I suspect that with time the issue will settle itself and calm down. I, personally, have no issue meeting with a male one-on-one (I do so frequently at my job) as we are both professionals and only doing our jobs. Besides, if he did try something I’d kick his butt clear across the office. 😉


Nacho June 10, 2018 at 8:21 am

I love how the article just kind of glosses over the upsides of the movement. “Yeah, it’s great that women no longer feel like they can’t speak up if their boss whips his dick out while talking to them, but what about the poor CEOs who no longer feel like they can meet one on one with female subordinates, least one of them point out that he starting masturbating during the private meeting?”

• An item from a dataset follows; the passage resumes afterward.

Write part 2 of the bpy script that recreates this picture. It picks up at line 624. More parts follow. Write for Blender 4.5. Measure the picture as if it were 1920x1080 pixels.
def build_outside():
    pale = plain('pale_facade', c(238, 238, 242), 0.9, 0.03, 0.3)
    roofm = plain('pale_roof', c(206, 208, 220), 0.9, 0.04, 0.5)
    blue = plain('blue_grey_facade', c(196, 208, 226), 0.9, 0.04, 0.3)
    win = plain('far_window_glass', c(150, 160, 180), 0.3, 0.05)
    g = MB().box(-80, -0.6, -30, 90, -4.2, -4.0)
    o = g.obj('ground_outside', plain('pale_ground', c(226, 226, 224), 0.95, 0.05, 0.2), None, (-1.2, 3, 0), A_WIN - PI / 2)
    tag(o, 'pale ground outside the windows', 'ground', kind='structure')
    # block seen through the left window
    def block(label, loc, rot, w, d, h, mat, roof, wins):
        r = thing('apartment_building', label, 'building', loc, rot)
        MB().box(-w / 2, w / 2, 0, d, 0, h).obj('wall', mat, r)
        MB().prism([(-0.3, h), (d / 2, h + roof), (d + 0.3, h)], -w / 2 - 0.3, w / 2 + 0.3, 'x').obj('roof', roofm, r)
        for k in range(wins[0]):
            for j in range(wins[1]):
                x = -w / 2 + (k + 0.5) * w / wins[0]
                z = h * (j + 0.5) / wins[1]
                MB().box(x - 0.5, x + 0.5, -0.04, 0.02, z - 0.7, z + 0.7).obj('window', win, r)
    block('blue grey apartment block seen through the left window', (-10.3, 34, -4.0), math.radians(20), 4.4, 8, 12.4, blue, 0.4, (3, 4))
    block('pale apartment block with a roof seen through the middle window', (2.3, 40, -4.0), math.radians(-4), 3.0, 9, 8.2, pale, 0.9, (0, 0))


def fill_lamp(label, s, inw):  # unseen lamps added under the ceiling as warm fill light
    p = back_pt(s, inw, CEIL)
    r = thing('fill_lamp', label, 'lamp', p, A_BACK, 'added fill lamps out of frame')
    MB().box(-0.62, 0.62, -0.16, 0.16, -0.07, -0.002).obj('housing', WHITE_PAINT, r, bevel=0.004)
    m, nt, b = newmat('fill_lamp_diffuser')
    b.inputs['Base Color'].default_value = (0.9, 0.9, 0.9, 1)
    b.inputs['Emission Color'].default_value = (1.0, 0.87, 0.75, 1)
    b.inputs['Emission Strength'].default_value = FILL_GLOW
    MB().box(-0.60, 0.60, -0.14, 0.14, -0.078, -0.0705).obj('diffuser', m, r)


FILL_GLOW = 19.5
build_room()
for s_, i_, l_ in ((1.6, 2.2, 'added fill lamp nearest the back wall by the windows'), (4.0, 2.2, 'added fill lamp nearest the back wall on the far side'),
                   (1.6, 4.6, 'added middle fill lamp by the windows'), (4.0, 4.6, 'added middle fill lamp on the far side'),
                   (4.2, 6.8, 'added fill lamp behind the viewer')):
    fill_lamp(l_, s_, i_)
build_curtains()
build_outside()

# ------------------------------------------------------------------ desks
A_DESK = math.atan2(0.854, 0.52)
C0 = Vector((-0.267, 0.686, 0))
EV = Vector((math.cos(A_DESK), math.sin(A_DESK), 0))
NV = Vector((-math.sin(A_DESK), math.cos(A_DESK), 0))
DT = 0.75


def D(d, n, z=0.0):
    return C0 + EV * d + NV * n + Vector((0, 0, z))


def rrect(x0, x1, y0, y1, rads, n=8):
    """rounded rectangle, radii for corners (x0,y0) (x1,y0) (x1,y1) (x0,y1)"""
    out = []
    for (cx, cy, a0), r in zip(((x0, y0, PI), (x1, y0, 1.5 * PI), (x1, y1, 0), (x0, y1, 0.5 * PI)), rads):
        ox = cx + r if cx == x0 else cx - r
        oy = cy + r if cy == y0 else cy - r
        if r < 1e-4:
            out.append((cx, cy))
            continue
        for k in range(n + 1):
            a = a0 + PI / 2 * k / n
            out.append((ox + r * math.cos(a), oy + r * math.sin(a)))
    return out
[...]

Nicholas June 11, 2018 at 2:42 pm

@Nacho: “I love how the article just kind of glosses over the upsides of the movement.”

Plenty of outlets have been singing its praises without pointing out the very real downsides, not the least of which being that some of its lower-integrity incarnations are sure to produce a major backlash, at term.

One of the biggest problems is the massive amount of equivocation that’s been going on. For example, a boss masturbating while his female employee is in his office is sexual harrassment, but a simple facial expression that she finds disquieting is not. Cat-calling is sexual harrassment; asking someone ONCE to go out on a date is not. Rape is a criminal act; a bad sexual performance is not. From the initial months, there have already been enough high-profile conflations of these notions to compromise the movement’s credibility in the eyes of many. For those who hoped that the phenomenon would help reduce actual instances of harrassment, assault and violation, that cannot be a good thing.

On a similar note, while we can all agree that cat-calling, tush-pinching, public masturbation and rape are all wrong, they are not even remotely in the same boat in terms of either the sanctions they merit or the level of social forgivability (or unforgivability) that can be attached to them. Unfortunately, the same boat is exactly where “#metoo” tends by its very nature to put them.

Moreover, the movement’s failure, for the most part, to call out the very real and very pervasive problem (mostly in prison, granted, but that doesn’t make it any less horrific) of the rape of men makes it clear that this is a “woman thing” and therefore that much easier for men to brush aside. This is especially ironic since many of the hashtag’s biggest cheerleaders are also ideologically committed to demonstrating that the differences between the sexes are largely artificial and at least theoretically committed to breaking them down. There’s a cognitive dissonance there that will eventually force a choice to be made if the movement is to survive.